Try starting with the pasta in cold water. This lets you stir it to wash the starch off the surface of the pasta while it's still completely hard, so you can't possibly damage it. Then it'll stick way less as it cooks, so you shouldn't need to stir nearly so much, and hopefully it's not breaking just from cooking.
This works because the starch doesn't actually get sticky until it's heated, so this way you have all the starch dissolved before it's sticky. On the other hand, when you add pasta to hot water (even if it's boiling) the starch instantly becomes sticky, and it's only the motion of the water and your stirring that saves it from all sticking together. (And as you've seen, if there's enough starch, sometimes this isn't enough.)

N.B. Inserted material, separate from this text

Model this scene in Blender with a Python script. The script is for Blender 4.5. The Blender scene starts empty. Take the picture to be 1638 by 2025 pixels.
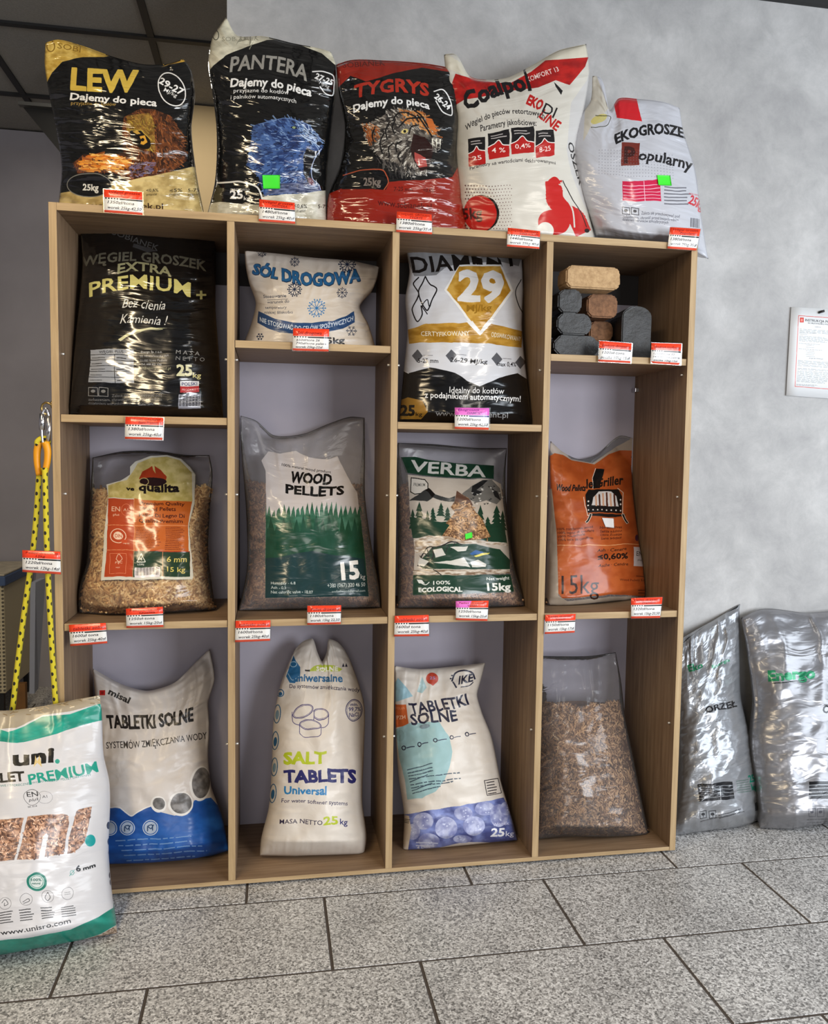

If you still have trouble with sticking, I suppose you could even remove some of the starchy cold water, effectively partially rinsing it. Some brands and shapes of pasta do seem to have more starch on the surface, so I could see that being necessary. You could also simply try using more water (but still starting with cold water!) so that the starch is more diluted; this is roughly equivalent to rinsing a little.
And if all of that fails, you may want to try another brand, as suggested in various comments here. The fact that it breaks during the initial stirring, before it's had time to soften much, is not promising.
(And before someone comes along and says "no, the water has to be at a full boil when you add the pasta!" yes, I have done this many many times, it works fine, and Harold McGee says it works too.)
For one more bit of evidence, simply starting with cold water even keeps orecchiette (dry, not fresh) from sticking - and that's by far the worst-sticking pasta shape I've ever tried. They fit together so that once they're stuck, the water can't even get in to rinse off the starch.